Chief Justice Roberts and four others found that the individual mandate could not be justified via the Commerce Clause (CC) in the Constitution. The CC allows the federal government to “regulate” interstate commerce. Roberts found that precedent allows the government to regulate activity via the CC but the individual mandate regulates inactivity and is hence unconstitutional (p. 20 of Roberts’ opinion):

The individual mandate, however, does not regulate existing commercial activity. It instead compels individuals to become active in commerce by purchasing a product, on the ground that their failure to do so affects interstate commerce. Construing the Commerce Clause to permit Congress to regulate individuals precisely because they are doing nothing would open a new and potentially vast domain to congressional authority.

Moreover (p. 22-23),

Indeed, the Government’s logic would justify a mandatory purchase to solve almost any problem…To consider a different example in the health care market, many Americans do not eat a balanced diet. That group makes up a larger percentage of the total population than those without health insurance…..The failure of that group to have a healthy diet increases health care costs, to a greater extent than the failure of the uninsured to purchase insurance….Those increased costs are borne in part by other Americans who must pay more, just as the uninsured shift costs to the insured….Congress addressed the insurance problem by ordering everyone to buy insurance. Under the Government’s theory, Congress could address the diet problem by ordering everyone to buy vegetables.
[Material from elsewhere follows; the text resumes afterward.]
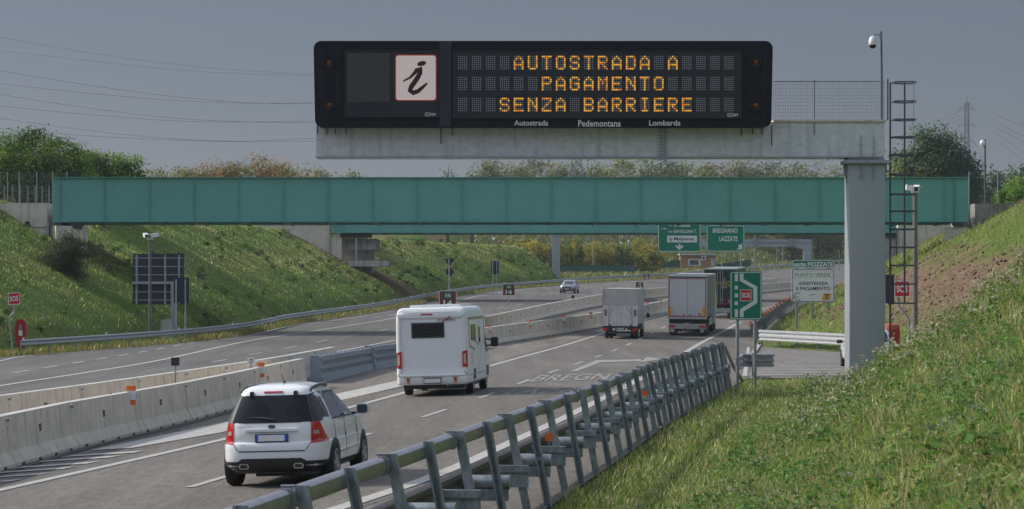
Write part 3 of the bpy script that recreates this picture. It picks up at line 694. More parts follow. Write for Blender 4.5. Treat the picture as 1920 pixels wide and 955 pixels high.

Let’s take a quick look at the broccoli market. At the prevailing price, absent regulation, some consumers are active in the market and buy broccoli and other are inactive and don’t buy broccoli. Similarly, there are some  producers who sell broccoli and other potential sellers who, given the prevailing price, produce chilis. Domestic broccoli growers are mainly in California but many broccoli consumers live in the Acela corridor so there is interstate commerce.

Then, the government enters the broccoli market. Some say this is because of the health benefits of broccoli, others say this is because the broccoli growers have formed an effective lobby, much like the sugar producers. The government intervention comes in the form of a subsidy to broccoli consumers. Consumers who consume 1 lb of broccoli/week get a $300 deduction on their taxes (Whole Foods immediately starts selling an annual contract which can easily be appended to your IRS form to get the broccoli deduction.)

Consumers who were active before still continue to buy: after all they are getting an extra incentive to buy. But also consumers who were inactive before now start to buy: after all the broccoli vs arugula margin now favors broccoli. In fact there is a new annual demand curve for broccoli D'(p) where D'(p)=D(p-300) where D was the original demand curve. There is higher demand at every price and the price of broccoli goes up. This changes the broccoli-chili margin for producers and inactive broccoli producers now switch to activity. (Also, profits go up for broccoli producers giving them the incentive to lobby for a consumer subsidy.)

Therefore, intervention in the “active” market changes the active-inactive decision and influences inactivity. An equivalent policy is to use to stick rather than a carrot and impose a penalty of $300 on consumers who are consuming less that 52 pounds of broccoli/year.  Appropriately chosen carrots and sticks are equivalent in terms of broccoli trade. (More broadly, a tax or subsidy to broccoli production could also implement the same output of broccoli.) This simple analysis has some implications for Democrats and Republicans.

First, many instruments can implement the same output so the fact that one kind of intervention has been deemed unconstitutional is not important. A carrot can replace a stick.

But, second, the instruments differ in their revenue implications. Carrots are expensive to the government and sticks raise revenue. More use of carrots means bigger deficits or distortionary taxes.

And, third, since penalizing inactivity is equivalent to incentivizing activity, we appear to have conflicting precedents. It is legal to regulate activity but not to regulate inactivity. But regulating activity impacts inactivity and if regulating inactivity is unconstitutional, in a roundabout way, the Roberts et al applies. On the other hand, there are plenty of precedents for regulating activity even if they influence inactivity. In the (in)famous Wickard case, quotas on farmers reduced activity and increased inactivity. I am not a lawyer so I can not sure what happens in this circumstance. I guess the Supremes get to vote and they can rationalize votes one way or the other based on conflicting precedents. All bets are off – will Roberts switch his vote at the last minute etc.?

Plenty of stuff for us citizens to contemplate on July 4. I’ll be grilling broccoli.